→ Information supplied:

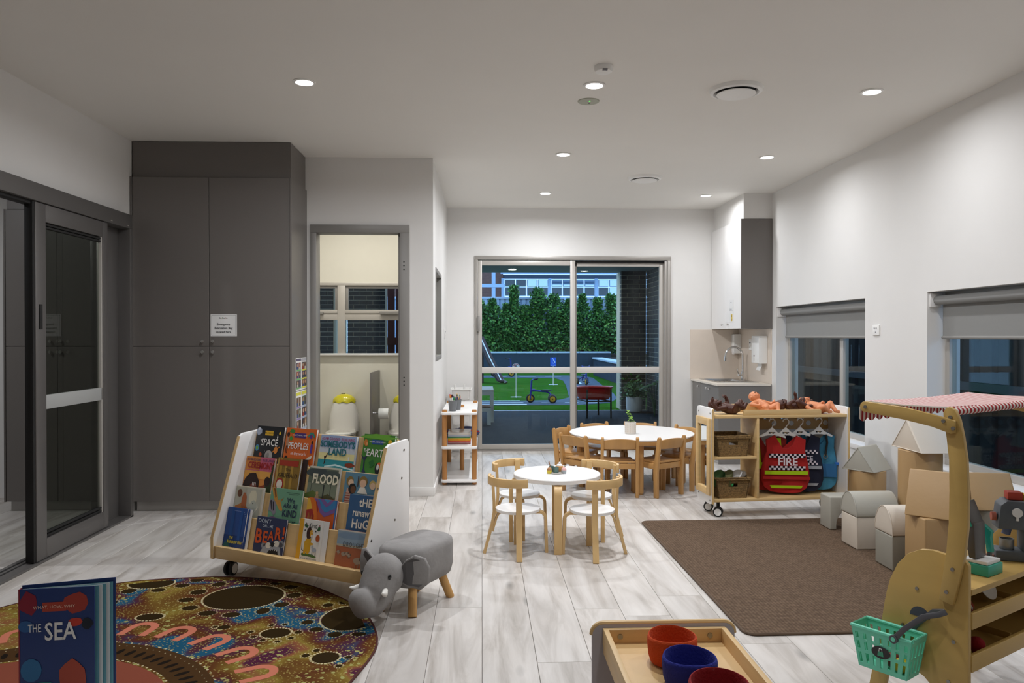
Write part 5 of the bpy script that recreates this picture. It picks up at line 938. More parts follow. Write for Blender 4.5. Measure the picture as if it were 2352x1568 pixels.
# --- third row
book(2, -.018, .191, .613, '#d98a3a', 'sunset coloured picture book with a dark-haired head and red lettering',
     [('r', 0, .62, 1, 1, '#c8607a'), ('r', 0, .70, .5, 1, '#d8883c'), ('r', 0, .50, 1, .68, '#e0a24a'), ('r', 0, 0, 1, .2, '#4a140e'), ('p', [(.5, .3), (.8, .4), (1, .3), (1, 0), (.5, 0)], '#8a3a1c'), ('p', [(.98, .95), (1, .95), (1, .1), (.55, .12), (.75, .3), (.9, .5)], '#2e3a1e'), ('p', blob(.30, .34, .28, .30, 16, 4, .08), '#2a130e'), E_(.38, .22, .15, .19, '#7a3420'), E_(.34, .26, .02, .025, wht), E_(.46, .25, .02, .025, wht), E_(.84, .46, .10, .11, '#2a130e'), ('r', .34, .34, .36, .42, wht), ('r', .39, .34, .41, .42, wht), ('r', .44, .34, .46, .41, wht)],
     [('ADAM GOODES · ELLIE LAING', .5, .93, .018, '#4a3a68', dict(bold=.012, sx=.8)), ('CEREMONY', .54, .80, .046, '#a01c1c', dict(bold=.035, sx=.76))], .016)
book(2, .213, .373, .621, '#8a6a24', 'gold and brown woodland picture book with an open dark page, in the third row',
     [('r', .1, 0, .22, 1, '#a8842e'), ('r', .35, .0, .45, .9, '#b8943c'), ('r', .62, 0, .72, .9, '#b08a34'), ('r', .0, 0, .06, 1, '#b8944a'), ('r', .08, .83, .92, .95, '#a8341c'), E_(.2, .42, .18, .14, '#a8281c'), E_(.2, .42, .13, .105, '#e6ded0'), ('p', blob(.9, .1, .06, .1, 8, 3), '#b8281c'), ('r', 0, 0, 1, .05, '#4a3a18')],
     [('The', .5, .745, .022, '#241a10', {}), ('GRUFFALO', .52, .62, .034, '#241a10', dict(bold=.01, sx=.8))], .014)
t = thing('dark_page', 'dark brown loose endpaper behind the gold woodland picture book', 'page', bl(.369, DK[2] - TB * (ZK[2] - .3815) - .003, .3815), BR_); t.rotation_euler = (-LEAN, 0, BR_); B().box(.006, .041, -.0005, .0010, 0, .243).build('page', t, mat('dark_brown_card', '#2a120c', .5))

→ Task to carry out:
Give an exact copy of the material, leaving out every picture.

→ Exercise result:
Write part 5 of the bpy script that recreates this picture. It picks up at line 938. More parts follow. Write for Blender 4.5. Measure the picture as if it were 2352x1568 pixels.
# --- third row
book(2, -.018, .191, .613, '#d98a3a', 'sunset coloured picture book with a dark-haired head and red lettering',
     [('r', 0, .62, 1, 1, '#c8607a'), ('r', 0, .70, .5, 1, '#d8883c'), ('r', 0, .50, 1, .68, '#e0a24a'), ('r', 0, 0, 1, .2, '#4a140e'), ('p', [(.5, .3), (.8, .4), (1, .3), (1, 0), (.5, 0)], '#8a3a1c'), ('p', [(.98, .95), (1, .95), (1, .1), (.55, .12), (.75, .3), (.9, .5)], '#2e3a1e'), ('p', blob(.30, .34, .28, .30, 16, 4, .08), '#2a130e'), E_(.38, .22, .15, .19, '#7a3420'), E_(.34, .26, .02, .025, wht), E_(.46, .25, .02, .025, wht), E_(.84, .46, .10, .11, '#2a130e'), ('r', .34, .34, .36, .42, wht), ('r', .39, .34, .41, .42, wht), ('r', .44, .34, .46, .41, wht)],
     [('ADAM GOODES · ELLIE LAING', .5, .93, .018, '#4a3a68', dict(bold=.012, sx=.8)), ('CEREMONY', .54, .80, .046, '#a01c1c', dict(bold=.035, sx=.76))], .016)
book(2, .213, .373, .621, '#8a6a24', 'gold and brown woodland picture book with an open dark page, in the third row',
     [('r', .1, 0, .22, 1, '#a8842e'), ('r', .35, .0, .45, .9, '#b8943c'), ('r', .62, 0, .72, .9, '#b08a34'), ('r', .0, 0, .06, 1, '#b8944a'), ('r', .08, .83, .92, .95, '#a8341c'), E_(.2, .42, .18, .14, '#a8281c'), E_(.2, .42, .13, .105, '#e6ded0'), ('p', blob(.9, .1, .06, .1, 8, 3), '#b8281c'), ('r', 0, 0, 1, .05, '#4a3a18')],
     [('The', .5, .745, .022, '#241a10', {}), ('GRUFFALO', .52, .62, .034, '#241a10', dict(bold=.01, sx=.8))], .014)
t = thing('dark_page', 'dark brown loose endpaper behind the gold woodland picture book', 'page', bl(.369, DK[2] - TB * (ZK[2] - .3815) - .003, .3815), BR_); t.rotation_euler = (-LEAN, 0, BR_); B().box(.006, .041, -.0005, .0010, 0, .243).build('page', t, mat('dark_brown_card', '#2a120c', .5))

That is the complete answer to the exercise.